An increasing amount of lenders have deals for older customers.


Inews reports that people are living longer and taking on more mortgage debt later in life, but many lenders are still wary of taking on applicants approaching retirement age.

Borrowers over the age of 50 will likely face a different range of home finance options and restrictions to their younger counterparts.

There is no age limit when applying for a mortgage, but the pool of options becomes smaller after this age and some lenders set age limits as low as 55 for the mortgage to be repaid.

Nevertheless, it is possible to still take out a mortgage later in life and there are options out there for people who don’t want to downsize or leave the family home if they cannot re-mortgage.

Clayre Bareham, business development manager at Mortgage Advice Bureau’s later life division, says there are three main types of later life products: standard mortgages, retirement interest-only mortgages, and equity release.

Historically, most banks and lenders would allow a borrower’s mortgage term to run until reaching their state pension age.

But an increasing number of lenders are offering extended repayment terms. Some high street names are willing to lend to people above the age of 80 and Nationwide, the UK’s second-largest mortgage lender behind Lloyds, allows people to borrow money up
until their 95th birthday.

Smaller building societies and challenger banks are also worth considering, as they are likely to offer more flexible terms than traditional providers.

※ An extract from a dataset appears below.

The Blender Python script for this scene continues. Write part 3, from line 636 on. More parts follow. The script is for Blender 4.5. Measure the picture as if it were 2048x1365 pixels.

Lenders include Family Building Society, the trading name of National Counties Building Society, which specialises in products that are more flexible than those offered by mainstream lenders.

Keith Barber, director of business development at Family Building Society, says there has been a rise in applications following the announcement of a stamp duty holiday until 31 March 2021.

“Over the summer, we saw increased business from borrowers whose mortgage will last beyond age 70. What we’re seeing demonstrates that stamp duty has been a key consideration in previous decisions to delay house moves and house purchases.”

Pension or work income, investments, savings and assets such as other property are taken into account by lenders when calculating how much a person can afford to pay back each month. Applicants with a strong credit history may find it easier to be accepted by lenders.

Peter Fowler, 69, took out a 20-year mortgage in early 2017 with partner Chris Beer, 74. They love their home in Cardiff, where they have been living for the past 15 years, but found it difficult to re-mortgage when the time came to renew 3.5 years ago. They thought their only option was to downsize.

“The building society we were with originally were very offhand about our situation and said we couldn’t re-mortgage. But we didn’t want to move.

Our house is close to a park and we can walk into town in 20 minutes. We didn’t want the hassle and cost of moving and downsizing. We had a relatively large mortgage that we needed to reduce but nobody was interested because we were in our sixties,” says Fowler.

A friend recommended financial adviser, Nigel Grice, who negotiated a deal with Surrey-based lender Family Building Society.

The interest rate on the 20-year mortgage term is reviewed every three years. Originally, it was 3.14 per cent, reduced to 2.75 per cent when renewed earlier this year.

“We’re happy so far,” adds Fowler. “There was so much anxiety when we were looking to re-mortgage a few years ago. I used to be a university lecturer and retired at the age of 62, but I have a final salary pension which provides a steady income. We were frustrated with the lack of flexibility from major providers for older people with reasonable incomes and assets.”

Equity release

For those who want to release a tax-free cash lump sum from their home and who don’t qualify for a mortgage, an option is equity

This allows homeowners to access some of the equity tied up in their home via a lifetime mortgage. Equity release products mean the borrower makes no repayments or interest payments while they are living in their home. Instead, the balance is repaid when the borrower dies or goes into care.

Clayre Bareham at Mortgage Advice Bureau adds: “Anyone considering equity release should always seek specialist advice when looking at their options as there are a range of products now available which meet differing requirements – whether that means taking a lump sum out straight away, or having the ability to take ‘withdrawals’ out over the coming years, or a mixture of the two, can be considered.”

Retirement interest-only mortgages

Another option for older borrowers could be retirement interest-only mortgages (RIOs). These types of loans are relatively new, having been launched in March 2018. They work like standard interest-only mortgages but are aimed at older borrowers.

Like traditional mortgages, they require affordability checks. However, monthly repayments are cheaper as the borrower simply needs to repay the interest each month. The mortgage balance is repaid either on death, moving into long-term care or if the property is sold.

Paying the interest each month reduces the potential for “interest roll-up”, as is the case with equity release. The downside is that borrowers run the risk of losing their home if they do not keep up with the repayments.

For those considering taking out a mortgage later in life, financial advice comparison website Unbiased says the first step should be to gather information on their finances.

“Get a statement from your pension or annuity provider to prove your long-term income. You should also check your credit score. Next, do some research about mortgages for pensioners.

You will want to compare the age limits, interest rates, term lengths, fees, eligibility criteria and flexibility options of the various products. There are comparison sites to help you see what is available, but a mortgage broker can give you access to a wide market of lenders and help you choose the one that is best for you,” its website adds.